***** Task material *****
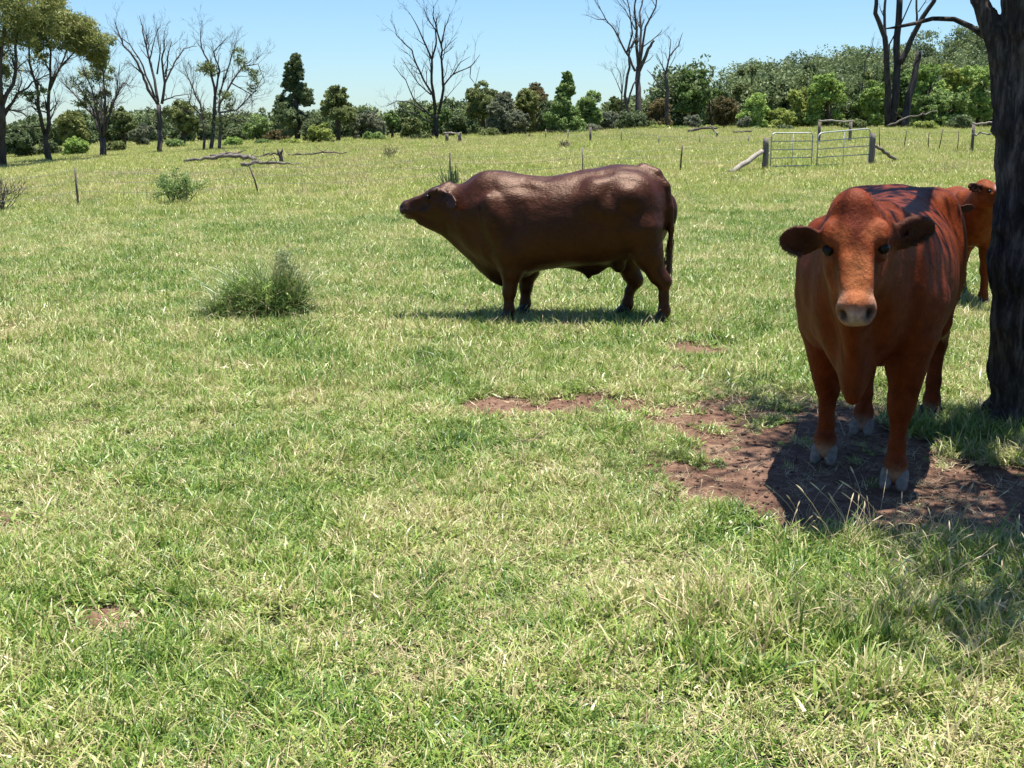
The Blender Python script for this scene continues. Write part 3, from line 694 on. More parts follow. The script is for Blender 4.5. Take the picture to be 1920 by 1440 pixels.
for i in range(6): proto('lush', [blades(60, .09, .085, .006, .6, 200+i, 1.2), blades(10, .08, .13, .0052, .4, 230+i, 1.3)], 'grass')
for i in range(5): proto('dry', [blades(26, .08, .07, .0026, 1.15, 300+i, .6), blades(8, .1, .14, .0022, 1.3, 320+i, .3)], 'dry')
for i in range(5): proto('seed', [seedhead(2, .06, .19, 400+i), blades(6, .03, .11, .003, .35, 410+i)], 'dry')
for i in range(6): proto('mid', [blades(90, .17, .065, .0085, .65, 500+i, 1.1, 2), blades(14, .17, .11, .0065, .4, 530+i, .8, 2)], 'grass')
for i in range(6): proto('far', [blades(130, .55, .13, .018, .5, 600+i, .8, 2), blades(22, .55, .21, .012, .3, 630+i, .6, 2)], 'grass_far')
for i in range(3): proto('fardry', [blades(45, .5, .24, .010, .3, 700+i, .5, 2)], 'dry')
for i in range(4): proto('weed', [blades(55, .10, .10, .016, .75, 800+i, .7), blades(24, .06, .15, .008, .35, 830+i, .8)], 'grass')

def scatter(n, y0, y1, pw=1.0):
    """random points inside the wedge the photo can see (with a margin); density falls with distance when pw<2"""
    g = RNG; y = (y0**pw+(y1**pw-y0**pw)*g.random(n))**(1/pw); half = .46*y+.9; return g.uniform(-1, 1, n)*half, y
PTS = []
def add(key, x, y, smin, smax, tilt=.12, keep=None, dz=0):
    x = x[keep] if keep is not None else x; y = y[keep] if keep is not None else y; n = len(x); g = RNG
    z = gz(x, y)+dz; idx = g.choice(KIND[key], n); s = g.uniform(smin, smax, n)
    rot = np.stack([g.normal(0, tilt, n), g.normal(0, tilt, n), g.uniform(0, 6.283, n)], -1)
    PTS.append((np.stack([x, y, z], -1), rot, s, idx))
def U(n): return RNG.random(n)
# near lawn
x, y = scatter(9000, 3.6, 10, 1.4); bb = bare(x, y); add('near', x, y, .35, .7, .2, (bb > .15) & (U(len(x)) < (1-bb)*.8+.03)); add('dry', x, y, .35, .8, .2, (bb > .15) & (U(len(x)) < (1-bb)*.5+.05))
x, y = scatter(21000, 2.6, 9.5, 1.6); bb = bare(x, y); lu = fbm(x, y, .8, 3)
hs = fbm(x+3, y, 1.6, 3); kp = U(len(x)) > bb*1.12; add('near', x, y, .6, 1.0, .18, kp & (hs < .5)); add('near', x, y, .9, 1.5, .12, kp & (hs >= .5))
x, y = scatter(5200, 2.6, 11, 1.6); bb = bare(x, y); lu = fbm(x+9, y, .9, 3); add('lush', x, y, .5, 1.0, .15, (U(len(x)) > bb*1.4) & (lu > .50) & (U(len(x)) < (lu-.50)*7))
x, y = scatter(5200, 2.6, 12, 1.6); bb = bare(x, y); du = fbm(x-19, y+7, 1.2, 3); add('dry', x, y, .6, 1.2, .15, (U(len(x)) < np.clip((du-.50)*5, .03, 1)+bb*.5) & (U(len(x)) > np.clip(bb-.55, 0, 1)*2.0))
x, y = scatter(900, 2.6, 12, 1.3); bb = bare(x, y); add('seed', x, y, .5, 1.0, .2, (U(len(x)) > bb*.9))
x, y = scatter(3200, 2.6, 16, 1.6); bb = bare(x, y); add('weed', x, y, .35, .8, .1, (U(len(x)) > bb*1.6) & (fbm(x+33, y, .9, 3) > .52))
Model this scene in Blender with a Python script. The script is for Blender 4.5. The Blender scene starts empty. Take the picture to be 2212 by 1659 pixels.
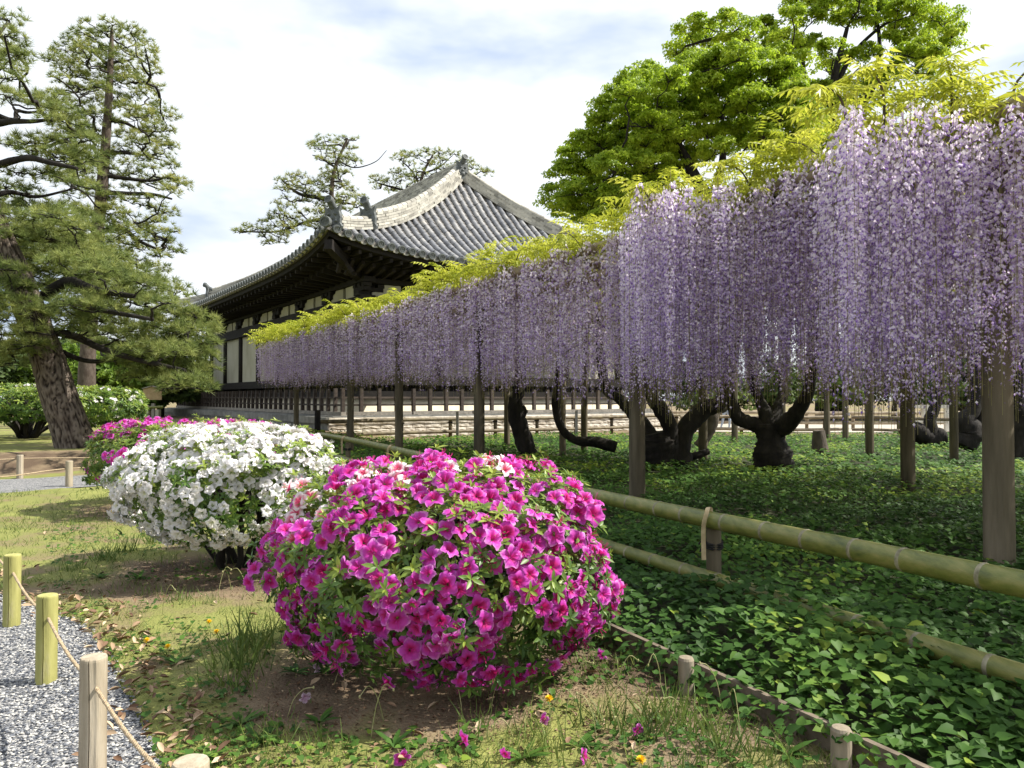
import bpy, math, random
import numpy as np
from mathutils import Vector, Matrix

rng = np.random.default_rng(7)
random.seed(7)
scene = bpy.context.scene
col = scene.collection

# ---------------------------------------------------------------- camera, world, sun, exposure
EYE = np.array([0.0, 0.0, 1.5])
FPX, CX, CY, PITCH = 1640.0, 1106.0, 829.5, math.radians(1.066)
cam_d = bpy.data.cameras.new("camera")
cam_d.sensor_width = 36.0
cam_d.lens = 18.0 * FPX / CX
cam_d.clip_start = 0.05
cam_d.clip_end = 3000.0
cam = bpy.data.objects.new("camera", cam_d)
cam.location = EYE
cam.rotation_euler = (math.radians(90) + PITCH, 0, 0)
col.objects.link(cam)
scene.camera = cam

SUN_AZ = math.atan2(0.98, 0.08)          # clockwise from +Y: the sun stands to the right
SUN_EL = math.radians(48)
sun_dir = Vector((math.sin(SUN_AZ) * math.cos(SUN_EL), math.cos(SUN_AZ) * math.cos(SUN_EL), math.sin(SUN_EL)))
sun_d = bpy.data.lights.new("sun", 'SUN')
sun_d.energy = 4.3
sun_d.angle = math.radians(0.55)
sun_d.color = (1.0, 0.95, 0.86)
sun = bpy.data.objects.new("sun", sun_d)
sun.rotation_euler = sun_dir.to_track_quat('Z', 'Y').to_euler()
sun.location = (20, 5, 30)
col.objects.link(sun)

world = bpy.data.worlds.new("World")
scene.world = world
world.use_nodes = True
wn = world.node_tree.nodes
wl = world.node_tree.links
wn.clear()
w_out = wn.new('ShaderNodeOutputWorld')
w_bg = wn.new('ShaderNodeBackground')
sky_t = wn.new('ShaderNodeTexSky')
sky_t.sky_type = 'NISHITA'
sky_t.sun_disc = False
sky_t.sun_elevation = SUN_EL
sky_t.sun_rotation = SUN_AZ
sky_t.dust_density = 2.5
w_bg.inputs['Strength'].default_value = 0.10
tc = wn.new('ShaderNodeTexCoord')
mp = wn.new('ShaderNodeMapping')
mp.inputs['Location'].default_value = (0.35, 0.1, 0.62)
mp.inputs['Scale'].default_value = (1.0, 1.0, 1.9)
wl.new(tc.outputs['Generated'], mp.inputs['Vector'])
n1 = wn.new('ShaderNodeTexNoise')
n1.inputs['Scale'].default_value = 2.1
n1.inputs['Detail'].default_value = 7.0
n1.inputs['Roughness'].default_value = 0.52
wl.new(mp.outputs['Vector'], n1.inputs['Vector'])
cr = wn.new('ShaderNodeValToRGB')        # how much cloud covers the blue
cr.color_ramp.elements[0].position = 0.28
cr.color_ramp.elements[0].color = (0.55, 0.55, 0.55, 1)
cr.color_ramp.elements[1].position = 0.56
cr.color_ramp.elements[1].color = (0.97, 0.97, 0.97, 1)
wl.new(n1.outputs['Fac'], cr.inputs['Fac'])
n2 = wn.new('ShaderNodeTexNoise')
n2.inputs['Scale'].default_value = 3.0
n2.inputs['Detail'].default_value = 5.0
mp2 = wn.new('ShaderNodeMapping')
mp2.inputs['Location'].default_value = (3.2, 1.7, 0.4)
mp2.inputs['Scale'].default_value = (1.0, 1.0, 2.6)
wl.new(tc.outputs['Generated'], mp2.inputs['Vector'])
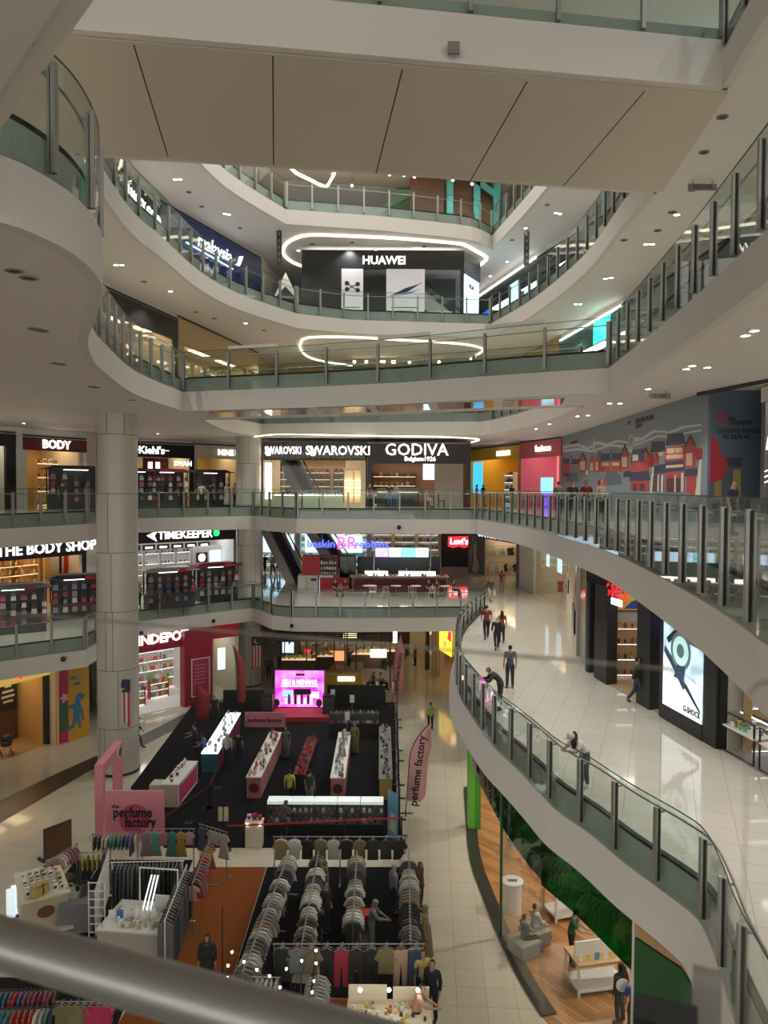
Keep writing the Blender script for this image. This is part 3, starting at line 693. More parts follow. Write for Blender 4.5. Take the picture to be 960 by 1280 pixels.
*****
(Brief)
Give again, exactly, the lines from the start of the data through the one holding "830+i, .8)], 'grass')"; omit the pictures.

(Exercise answer)
The Blender Python script for this scene continues. Write part 3, from line 694 on. More parts follow. The script is for Blender 4.5. Take the picture to be 1920 by 1440 pixels.
for i in range(6): proto('lush', [blades(60, .09, .085, .006, .6, 200+i, 1.2), blades(10, .08, .13, .0052, .4, 230+i, 1.3)], 'grass')
for i in range(5): proto('dry', [blades(26, .08, .07, .0026, 1.15, 300+i, .6), blades(8, .1, .14, .0022, 1.3, 320+i, .3)], 'dry')
for i in range(5): proto('seed', [seedhead(2, .06, .19, 400+i), blades(6, .03, .11, .003, .35, 410+i)], 'dry')
for i in range(6): proto('mid', [blades(90, .17, .065, .0085, .65, 500+i, 1.1, 2), blades(14, .17, .11, .0065, .4, 530+i, .8, 2)], 'grass')
for i in range(6): proto('far', [blades(130, .55, .13, .018, .5, 600+i, .8, 2), blades(22, .55, .21, .012, .3, 630+i, .6, 2)], 'grass_far')
for i in range(3): proto('fardry', [blades(45, .5, .24, .010, .3, 700+i, .5, 2)], 'dry')
for i in range(4): proto('weed', [blades(55, .10, .10, .016, .75, 800+i, .7), blades(24, .06, .15, .008, .35, 830+i, .8)], 'grass')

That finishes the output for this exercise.